The Regional Comprehensive Economic Partnership (RCEP “Ar-sep”) is a free trade agreement in Asia signed on November 15, 2020 by 15 countries to “create new employment opportunities, raise living standards, and improve the general welfare of their peoples.” It was led by Association of Southeast Asian Nations (ASEAN). The pact includes Australia, China, Japan, New Zealand and South Korea, as well as 10 ASEAN members — Brunei, Cambodia, Indonesia, Laos, Malaysia, Myanmar, the Philippines, Singapore, Thailand and Vietnam. These 15 Asian nations together have GDP of $25 trillion ($20 trillion from China+Japan, $3 trillion from ASEAN, $2 trillion from S. Korea+Australia+N.Zealand)

India excluded itself.
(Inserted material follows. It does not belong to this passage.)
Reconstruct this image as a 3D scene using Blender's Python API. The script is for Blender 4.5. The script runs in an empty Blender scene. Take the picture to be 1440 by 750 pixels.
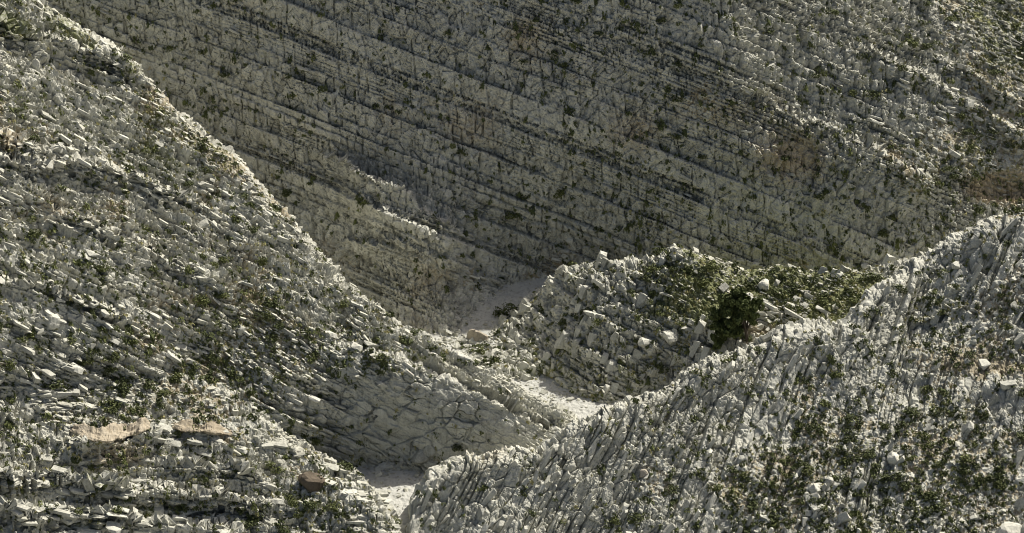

However, in January 2020, at the World Economic Forum in Davos, Switzerland, India’s Commerce and Industry Minister Piyush Goyal said “if RCEP nations provide adequate protection against circumvention of product origin rules, adequate transparency is brought in the trading practices, if non-tariff barriers can be addressed, there is scope for discussion.” With India, it would cover 50% of global population and 33% of GDP. Without India it covers 2.3 billion people, which is 30% of global population, and 30% of GDP. US is not a party to it, nor is EU or other western nations. Chinese Taipei is not part of RCEP. The logical reason is that there is conflict over the “One country/two systems” doctrine. Hong Kong is part of RCEP because “it is abiding by one country, two systems”.

While it is very big, and notable in the geopolitical climate, the impact will be incremental as it primarily focuses on lowered tariffs, but they are already low within Asia. Not much else is tackled. There are 469 pages of liberalization of trade in services, but nothing to encourage China to open its internet. It does not include agriculture as a direct topic, though there are mentions of an agriculture export subsidy and customs tax. The projected global GDP growth impact is large, but some argue the projected global GDP growth would be large anyway, despite the agreement, which is why the impact of RCEP is more incremental than truly impactful economically.

RCEP does not have direct mention of technology and video games, though there are chapters on trade of goods, trade of services, IP rights, and telecoms. There is* *a chapter on e-commerce, which may or may not refer to games but does not specifically address games or esports. The agreement includes an import tariff on video game consoles of 0% starting April 1, 2021. However, the current tariff on video game consoles is also 0%, which demonstrates one example that RCEP is not very meaningful at face value for the games industry.

Niko Partners has observed the importance of the China-Japan relationship in video games, and we have observed the political struggle between China and South Korea that has halted S. Korea exports of games to China for 3 years (until 1 game in March, and 2 more games approved December 2, 2020, shortly after the RCEP was signed on November 15). While a slow start, with only 3 of the 98 import game licenses in 2020 being awarded to Korean developed games, this shows potential for more Korean titles to be approved in 2021 and beyond.

To Niko Partners, the most interesting aspect of RCEP for the video game industry is that it was brokered by ASEAN and that China has stated that upon ratification it will then focus on the China-Japan-S.Korea trilateral agreement, as well as a China-EU agreement. Shoring up the inter-Asia partnership of these 15 countries, even if it is symbolic and supplemental to the WTO, sets a tone for Asia to stand tall on its own without the west (ie, the U.S.). This agreement will not significantly change global trade or trade with Asia, but is rather notable for the the Asia-only, large scale aspect. It may encourage more trade within Asia, to the detriment of Asia trade with the US.

It may be wise for western game industry hardware, software and services companies to open regional headquarters in Asia as local entities to take part in the rules and benefits of RCEP – though one should get legal counsel on this matter. The CN-JP-KO agreement could include more specificity on the digital economy, but that is still to be determined. It would be supplemental to the RCEP and to WTO, as those three nations are within the two agreements already.

The next agreement for discussion is the Comprehensive and Progressive Agreement for Trans-Pacific Partnership (CPTPP), an agreement that evolved from the abandoned Trans-Pacific Partnership (TPP) after the U.S. withdrew from that accord. Chinese Taipei wants to join that one, and the US might too.